WHAT IS NEEDED: Return, exactly as written, every line from the first line of the data below through the line that contains "slab('shutter_edge', 'winwhite', 646, 653, 1178, 1212, YS".
====== RECORDED DATA ======
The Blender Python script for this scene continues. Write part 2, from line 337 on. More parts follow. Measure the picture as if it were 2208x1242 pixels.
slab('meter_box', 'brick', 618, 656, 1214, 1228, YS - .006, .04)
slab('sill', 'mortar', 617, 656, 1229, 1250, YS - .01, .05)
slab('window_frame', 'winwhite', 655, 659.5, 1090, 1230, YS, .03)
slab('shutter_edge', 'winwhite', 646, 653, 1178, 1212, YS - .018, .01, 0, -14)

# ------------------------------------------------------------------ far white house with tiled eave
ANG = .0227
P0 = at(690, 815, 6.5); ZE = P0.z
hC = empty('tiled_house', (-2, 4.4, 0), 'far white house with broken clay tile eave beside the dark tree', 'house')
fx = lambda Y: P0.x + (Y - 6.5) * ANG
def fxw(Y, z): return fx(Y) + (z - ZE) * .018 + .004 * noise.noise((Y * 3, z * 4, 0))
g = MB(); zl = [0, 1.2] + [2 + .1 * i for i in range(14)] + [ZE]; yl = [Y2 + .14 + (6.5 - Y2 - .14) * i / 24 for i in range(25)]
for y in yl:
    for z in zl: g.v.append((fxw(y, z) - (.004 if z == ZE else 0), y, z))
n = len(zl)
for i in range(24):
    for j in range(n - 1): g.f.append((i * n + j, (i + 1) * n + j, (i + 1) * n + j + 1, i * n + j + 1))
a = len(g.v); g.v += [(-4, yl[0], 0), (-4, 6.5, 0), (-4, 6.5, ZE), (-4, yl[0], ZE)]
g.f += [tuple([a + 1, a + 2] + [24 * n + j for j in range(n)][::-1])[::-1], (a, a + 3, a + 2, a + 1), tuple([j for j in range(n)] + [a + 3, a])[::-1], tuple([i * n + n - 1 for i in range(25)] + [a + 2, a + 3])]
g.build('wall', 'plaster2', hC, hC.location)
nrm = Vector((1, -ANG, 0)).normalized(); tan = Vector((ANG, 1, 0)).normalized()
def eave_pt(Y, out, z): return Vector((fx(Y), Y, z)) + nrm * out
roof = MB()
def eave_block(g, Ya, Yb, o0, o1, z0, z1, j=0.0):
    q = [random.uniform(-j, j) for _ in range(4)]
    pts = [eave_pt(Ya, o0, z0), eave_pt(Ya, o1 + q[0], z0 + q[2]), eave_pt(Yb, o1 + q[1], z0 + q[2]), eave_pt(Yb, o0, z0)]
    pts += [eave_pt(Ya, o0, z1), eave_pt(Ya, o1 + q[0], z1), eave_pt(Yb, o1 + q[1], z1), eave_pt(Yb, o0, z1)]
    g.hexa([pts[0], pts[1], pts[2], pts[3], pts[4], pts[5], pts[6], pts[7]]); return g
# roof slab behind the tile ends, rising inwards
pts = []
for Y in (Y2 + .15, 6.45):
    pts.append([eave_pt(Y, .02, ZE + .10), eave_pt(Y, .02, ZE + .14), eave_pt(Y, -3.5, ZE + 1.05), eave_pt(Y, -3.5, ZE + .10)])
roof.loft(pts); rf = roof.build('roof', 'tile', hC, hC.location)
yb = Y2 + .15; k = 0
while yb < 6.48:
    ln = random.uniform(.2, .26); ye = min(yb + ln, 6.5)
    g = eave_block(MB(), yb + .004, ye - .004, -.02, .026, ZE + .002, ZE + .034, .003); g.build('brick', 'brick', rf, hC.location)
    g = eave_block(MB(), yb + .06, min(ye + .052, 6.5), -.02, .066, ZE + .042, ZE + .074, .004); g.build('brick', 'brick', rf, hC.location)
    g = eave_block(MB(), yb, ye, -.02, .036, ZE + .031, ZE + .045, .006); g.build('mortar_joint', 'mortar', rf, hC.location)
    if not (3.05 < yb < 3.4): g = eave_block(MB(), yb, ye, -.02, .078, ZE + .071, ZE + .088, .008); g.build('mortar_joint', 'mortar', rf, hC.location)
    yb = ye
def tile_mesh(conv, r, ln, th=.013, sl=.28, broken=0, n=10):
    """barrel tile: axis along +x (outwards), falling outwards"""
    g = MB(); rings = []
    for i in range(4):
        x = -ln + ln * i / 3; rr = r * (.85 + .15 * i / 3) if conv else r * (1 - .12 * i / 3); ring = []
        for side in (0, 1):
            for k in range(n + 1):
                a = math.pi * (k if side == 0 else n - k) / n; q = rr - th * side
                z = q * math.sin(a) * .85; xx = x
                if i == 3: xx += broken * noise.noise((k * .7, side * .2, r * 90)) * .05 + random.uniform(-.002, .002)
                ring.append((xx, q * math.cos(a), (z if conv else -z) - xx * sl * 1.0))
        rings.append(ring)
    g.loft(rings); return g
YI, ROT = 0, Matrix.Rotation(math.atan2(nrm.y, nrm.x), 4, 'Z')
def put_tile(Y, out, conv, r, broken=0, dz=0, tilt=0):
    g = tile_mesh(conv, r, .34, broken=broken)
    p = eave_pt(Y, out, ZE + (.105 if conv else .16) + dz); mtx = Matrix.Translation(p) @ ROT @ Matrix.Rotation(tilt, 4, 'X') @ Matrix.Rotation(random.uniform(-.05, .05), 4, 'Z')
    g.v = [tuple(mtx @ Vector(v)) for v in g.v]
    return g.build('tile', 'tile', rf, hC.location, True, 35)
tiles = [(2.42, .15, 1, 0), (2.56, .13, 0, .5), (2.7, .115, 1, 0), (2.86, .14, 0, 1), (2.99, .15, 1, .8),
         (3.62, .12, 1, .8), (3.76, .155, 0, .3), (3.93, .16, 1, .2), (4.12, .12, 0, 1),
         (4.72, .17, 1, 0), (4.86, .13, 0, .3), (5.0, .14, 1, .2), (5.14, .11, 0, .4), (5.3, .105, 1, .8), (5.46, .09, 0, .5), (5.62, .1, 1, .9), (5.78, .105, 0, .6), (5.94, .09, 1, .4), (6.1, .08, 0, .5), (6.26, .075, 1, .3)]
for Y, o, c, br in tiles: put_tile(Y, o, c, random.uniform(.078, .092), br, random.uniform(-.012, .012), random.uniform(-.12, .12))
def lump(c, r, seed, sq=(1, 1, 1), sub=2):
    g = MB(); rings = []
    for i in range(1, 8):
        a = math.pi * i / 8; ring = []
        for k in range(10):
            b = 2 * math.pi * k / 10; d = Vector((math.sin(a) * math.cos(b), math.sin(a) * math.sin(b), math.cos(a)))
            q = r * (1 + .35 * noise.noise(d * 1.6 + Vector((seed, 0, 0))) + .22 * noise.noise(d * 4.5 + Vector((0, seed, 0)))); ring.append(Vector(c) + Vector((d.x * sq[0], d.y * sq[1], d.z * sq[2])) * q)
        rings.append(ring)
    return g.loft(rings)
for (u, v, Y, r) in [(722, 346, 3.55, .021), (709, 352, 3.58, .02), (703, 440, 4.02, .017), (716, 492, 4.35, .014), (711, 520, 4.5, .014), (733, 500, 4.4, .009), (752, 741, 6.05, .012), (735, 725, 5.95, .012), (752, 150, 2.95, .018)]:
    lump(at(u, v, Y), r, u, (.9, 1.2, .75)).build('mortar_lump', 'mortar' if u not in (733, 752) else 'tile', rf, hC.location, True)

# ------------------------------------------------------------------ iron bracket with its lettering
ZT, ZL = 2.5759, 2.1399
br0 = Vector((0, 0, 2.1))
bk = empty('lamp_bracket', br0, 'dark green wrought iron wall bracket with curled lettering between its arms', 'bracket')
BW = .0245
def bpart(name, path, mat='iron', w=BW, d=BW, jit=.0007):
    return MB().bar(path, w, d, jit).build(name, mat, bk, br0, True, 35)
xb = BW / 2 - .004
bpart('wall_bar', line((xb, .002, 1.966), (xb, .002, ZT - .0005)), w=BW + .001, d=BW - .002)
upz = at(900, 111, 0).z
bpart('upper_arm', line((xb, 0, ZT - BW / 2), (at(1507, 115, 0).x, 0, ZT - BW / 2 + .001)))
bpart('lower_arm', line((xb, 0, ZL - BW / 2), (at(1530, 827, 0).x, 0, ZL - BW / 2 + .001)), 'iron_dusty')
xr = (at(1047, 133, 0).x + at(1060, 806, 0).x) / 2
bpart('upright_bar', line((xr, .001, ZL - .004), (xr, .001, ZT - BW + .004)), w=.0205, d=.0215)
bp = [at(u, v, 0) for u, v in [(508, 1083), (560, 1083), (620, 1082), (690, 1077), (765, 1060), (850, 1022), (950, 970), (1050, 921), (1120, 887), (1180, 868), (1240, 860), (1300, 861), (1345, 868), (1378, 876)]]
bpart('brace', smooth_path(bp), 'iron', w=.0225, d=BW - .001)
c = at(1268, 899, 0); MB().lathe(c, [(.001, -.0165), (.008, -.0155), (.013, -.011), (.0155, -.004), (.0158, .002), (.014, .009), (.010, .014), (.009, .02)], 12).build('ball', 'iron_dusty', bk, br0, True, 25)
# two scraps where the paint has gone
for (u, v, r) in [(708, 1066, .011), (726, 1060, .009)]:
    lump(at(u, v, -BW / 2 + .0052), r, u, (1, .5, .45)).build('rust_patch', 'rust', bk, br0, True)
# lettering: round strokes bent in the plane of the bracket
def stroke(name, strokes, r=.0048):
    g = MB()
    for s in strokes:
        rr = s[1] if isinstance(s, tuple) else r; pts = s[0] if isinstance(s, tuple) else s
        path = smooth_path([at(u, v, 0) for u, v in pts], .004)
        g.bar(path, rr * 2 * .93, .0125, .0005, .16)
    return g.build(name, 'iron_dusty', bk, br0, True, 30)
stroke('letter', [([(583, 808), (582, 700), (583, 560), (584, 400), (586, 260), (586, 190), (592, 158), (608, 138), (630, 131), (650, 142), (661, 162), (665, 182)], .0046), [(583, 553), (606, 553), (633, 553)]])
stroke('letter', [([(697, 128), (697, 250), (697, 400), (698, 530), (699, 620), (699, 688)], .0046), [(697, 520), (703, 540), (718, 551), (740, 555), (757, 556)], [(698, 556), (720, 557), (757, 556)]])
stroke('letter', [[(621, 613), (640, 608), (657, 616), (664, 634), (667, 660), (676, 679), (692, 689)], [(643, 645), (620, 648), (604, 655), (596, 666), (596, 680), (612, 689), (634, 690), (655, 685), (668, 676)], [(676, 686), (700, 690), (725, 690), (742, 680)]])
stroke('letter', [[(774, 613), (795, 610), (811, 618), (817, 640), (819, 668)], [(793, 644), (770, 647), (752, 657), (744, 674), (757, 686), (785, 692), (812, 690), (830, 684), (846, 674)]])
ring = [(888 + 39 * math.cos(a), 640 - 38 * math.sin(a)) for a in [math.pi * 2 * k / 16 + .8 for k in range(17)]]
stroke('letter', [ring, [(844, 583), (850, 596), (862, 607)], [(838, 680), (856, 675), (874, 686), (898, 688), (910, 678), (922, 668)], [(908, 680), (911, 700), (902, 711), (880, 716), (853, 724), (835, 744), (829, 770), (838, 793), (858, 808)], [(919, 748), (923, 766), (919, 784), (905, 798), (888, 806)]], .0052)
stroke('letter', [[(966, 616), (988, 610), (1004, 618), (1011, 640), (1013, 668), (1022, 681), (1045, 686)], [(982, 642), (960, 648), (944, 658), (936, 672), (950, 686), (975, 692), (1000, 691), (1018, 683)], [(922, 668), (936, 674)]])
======
FULL SOLUTION:
The Blender Python script for this scene continues. Write part 2, from line 337 on. More parts follow. Measure the picture as if it were 2208x1242 pixels.
slab('meter_box', 'brick', 618, 656, 1214, 1228, YS - .006, .04)
slab('sill', 'mortar', 617, 656, 1229, 1250, YS - .01, .05)
slab('window_frame', 'winwhite', 655, 659.5, 1090, 1230, YS, .03)
slab('shutter_edge', 'winwhite', 646, 653, 1178, 1212, YS - .018, .01, 0, -14)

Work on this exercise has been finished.